A Life of Tolerance and Humility

Juan Romero with a dying Robert F. Kennedy

Fifty years on, the photo is still haunting for those of us who saw it first in 1968.   A 17-year old busboy at the Ambassador Hotel in Los Angeles kneels next to a mortally wounded Senator Robert F. Kennedy.  Kennedy, a candidate for president, had just won the 1968 California Democratic Primary and was on his way from the ballroom where he'd given a victory speech to a smaller banquet room for a news conference with reporters.  He took the shortcut between the two---the hotel's pantry.  No one knew 24-year-old Sirhan Bishara Sirhan was waiting with a gun.  

The busboy's name was Juan Romero.  In that photo, he's trying to comfort the wounded Bobby Kennedy.  A Catholic like Kennedy, he'd just taken his rosary beads and put them in RFK's hand. And though I swore in June of 1968 that I'd never forget the details of the photo above,  time, as it will, blurred them.
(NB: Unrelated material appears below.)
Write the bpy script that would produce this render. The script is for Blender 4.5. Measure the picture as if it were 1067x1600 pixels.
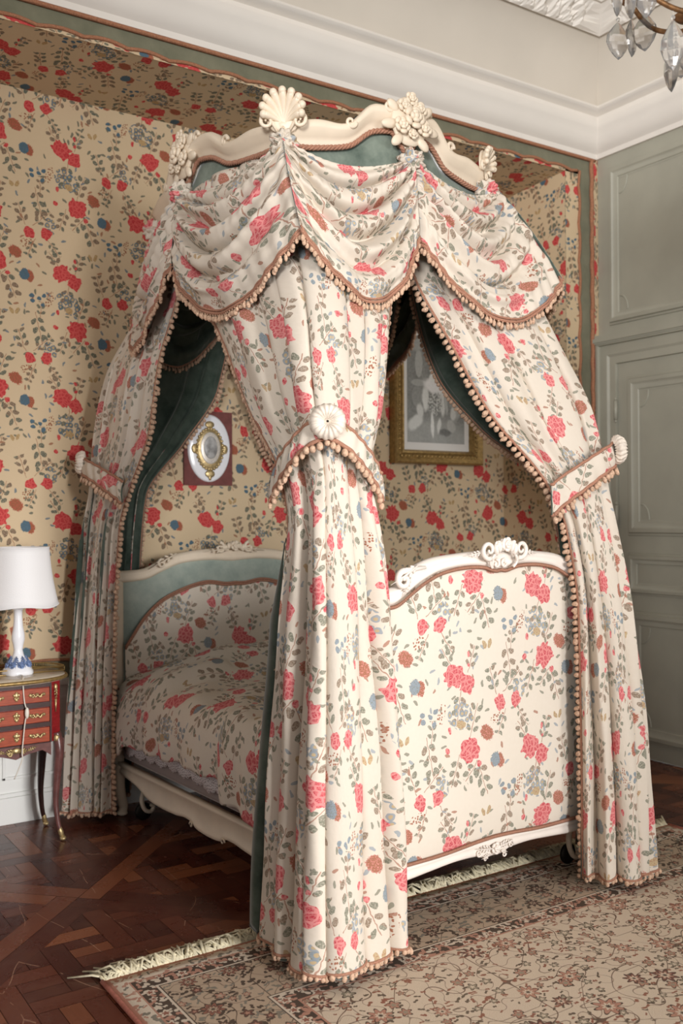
import bpy, bmesh, math, random
import numpy as np
from mathutils import Vector, Matrix
PI = math.pi
rng = np.random.default_rng(7)
random.seed(7)
scn = bpy.context.scene
for o in list(bpy.data.objects): bpy.data.objects.remove(o, do_unlink=True)
COL = scn.collection

# ---------------------------------------------------------------- camera
cd = bpy.data.cameras.new('camera'); cam = bpy.data.objects.new('camera', cd); COL.objects.link(cam)
cd.sensor_fit = 'HORIZONTAL'; cd.sensor_width = 36.0; cd.lens = 1520/1067*36.0; cd.clip_start = .05
YAW, PITCH, ROLL = math.radians(33.5), math.radians(.26), math.radians(-.35)
F = Vector((math.sin(YAW)*math.cos(PITCH), math.cos(YAW)*math.cos(PITCH), math.sin(PITCH)))
R0 = Vector((math.cos(YAW), -math.sin(YAW), 0)); U0 = R0.cross(F)
Rv = R0*math.cos(ROLL) + U0*math.sin(ROLL); Uv = Rv.cross(F)
cam.matrix_world = Matrix(((Rv.x, Uv.x, -F.x, 0), (Rv.y, Uv.y, -F.y, 0), (Rv.z, Uv.z, -F.z, 1.5), (0, 0, 0, 1)))
scn.camera = cam
cd.dof.use_dof = True; cd.dof.focus_distance = 3.55; cd.dof.aperture_fstop = 4.0

# ---------------------------------------------------------------- light, world, exposure
def C(r, g, b):
    f = lambda c: (c/255/12.92) if c/255 <= .04045 else ((c/255+.055)/1.055)**2.4
    return (f(r), f(g), f(b), 1)
w = bpy.data.worlds.new('world'); scn.world = w; w.use_nodes = True
w.node_tree.nodes['Background'].inputs[0].default_value = (1.0, .98, .96, 1)
w.node_tree.nodes['Background'].inputs[1].default_value = .35
def area(name, loc, target, sx, sy, power, col=(1, .99, .98), spread=180):
    l = bpy.data.lights.new(name, 'AREA'); l.shape = 'RECTANGLE'; l.size = sx; l.size_y = sy; l.energy = power; l.color = col; l.spread = math.radians(spread)
    o = bpy.data.objects.new(name, l); COL.objects.link(o); o.location = loc
    o.rotation_euler = (Vector(target)-Vector(loc)).to_track_quat('-Z', 'Y').to_euler()
    return o
area('window_and_fill_daylight', (4.55, -2.8, 2.1), (2.4, 2.8, .7), 1.4, 2.6, 39, spread=110)
area('window_and_fill_daylight', (1.9, -4.8, 1.8), (1.0, 4.9, .45), 1.3, 2.4, 36, spread=42)
area('window_and_fill_daylight', (-2.2, -1.8, 3.0), (4.4, 3.0, 4.3), 1.3, 1.2, 62, spread=60)  # added fill to brighten ceiling and upper right wall, no known window there
scn.view_settings.view_transform = 'Standard'; scn.view_settings.look = 'None'
scn.view_settings.exposure = 0.25; scn.view_settings.gamma = 1.0
try: scn.view_settings.use_curve_mapping = False
except Exception: pass
scn.cycles.max_bounces = 6; scn.cycles.diffuse_bounces = 4; scn.cycles.glossy_bounces = 3
scn.cycles.transmission_bounces = 4; scn.cycles.transparent_max_bounces = 6
scn.cycles.use_denoising = True
scn.cycles.caustics_reflective = False; scn.cycles.caustics_refractive = False

# ---------------------------------------------------------------- node helpers
class NT:
    def __init__(s, tree): s.t = tree; s.n = tree.nodes; s.l = tree.links
    def node(s, typ, ins=(), **props):
        n = s.n.new(typ)
        for k, v in props.items(): setattr(n, k, v)
        for k, v in (ins.items() if isinstance(ins, dict) else enumerate(ins)):
            if v is None: continue
            if isinstance(v, bpy.types.NodeSocket): s.l.new(v, n.inputs[k])
            else: n.inputs[k].default_value = v
        return n
    def m(s, op, a, b=None, c=None, clamp=False):
        n = s.node('ShaderNodeMath', (a, b, c), operation=op); n.use_clamp = clamp; return n.outputs[0]
    def v(s, op, a, b=None, c=None):
        n = s.node('ShaderNodeVectorMath', (a, b, c), operation=op)
        return n.outputs[1] if op in ('LENGTH', 'DOT_PRODUCT', 'DISTANCE') else n.outputs[0]
    def sep(s, a): return s.node('ShaderNodeSeparateXYZ', (a,)).outputs
    def comb(s, x, y, z=0.0): return s.node('ShaderNodeCombineXYZ', (x, y, z)).outputs[0]
    def mix(s, f, a, b, mode='MIX'):
        n = s.node('ShaderNodeMix', data_type='RGBA', blend_type=mode)
        for k, v in ((0, f), (6, a), (7, b)):
            if isinstance(v, bpy.types.NodeSocket): s.l.new(v, n.inputs[k])
            else: n.inputs[k].default_value = v
        return n.outputs[2]
    def noise(s, vec, scale, detail=2.0, rough=.5, out=0):
        return s.node('ShaderNodeTexNoise', {'Vector': vec, 'Scale': scale, 'Detail': detail, 'Roughness': rough}).outputs[out]
    def voro(s, vec, scale, feature='F1', out='Distance', rnd=1.0):
        return s.node('ShaderNodeTexVoronoi', {'Vector': vec, 'Scale': scale, 'Randomness': rnd}, feature=feature, voronoi_dimensions='2D').outputs[out]
    def ramp(s, f, stops, interp='LINEAR'):
        n = s.node('ShaderNodeValToRGB', (f,)); cr = n.color_ramp; cr.interpolation = interp
        while len(cr.elements) < len(stops): cr.elements.new(.5)
        for e, (p, c) in zip(cr.elements, stops): e.position = p; e.color = c
        return n.outputs[0]
    def lt(s, a, b): return s.m('LESS_THAN', a, b)
    def ell(s, loc, x, y, rx, ry, ang=0.0):
        n = s.node('ShaderNodeMapping', {'Vector': loc, 'Location': (x, y, 0), 'Rotation': (0, 0, ang), 'Scale': (rx, ry, 1)}, vector_type='TEXTURE')
        return s.v('LENGTH', n.outputs[0])
    def mn(s, *a):
        r = a[0]
        for b in a[1:]: r = s.m('MINIMUM', r, b)
        return r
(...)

Until today.  When the news came that Juan Romero, who'd been living in Modesto, died this week of a heart attack and its complications at the age of 68, a lot came rushing back.  But there was a lot more to know.

Los Angeles Times columnist Steve Lopez first interviewed Romero in 1998---30 years after the assassination.  They stayed in touch over the years.  If you wonder what life would be like for a young man of 17 who lived through such a tragic ordeal, the answer is it wasn't easy.  Romero was tortured by the memory---even stopped celebrating his own birthday for many years because it was in the same month as the assassination---June.

Steve Lopez' piece in today's Times is worth your while.  Here's the link.  

If you're looking for a single takeaway, here's mine:  Lopez met up with Romero eight years ago at Robert Kennedy's gravesite at Arlington National Cemetery.  Romero said he wanted to pay his respects and tell Kennedy that he had tried to live a life of tolerance and humility.   Romero said he also wanted to apologize.  

Steve Lopez and I agree---Juan Romero had nothing to apologize for.  He was a young man who reacted to tragedy and violence with comfort and kindness.  May he rest in peace.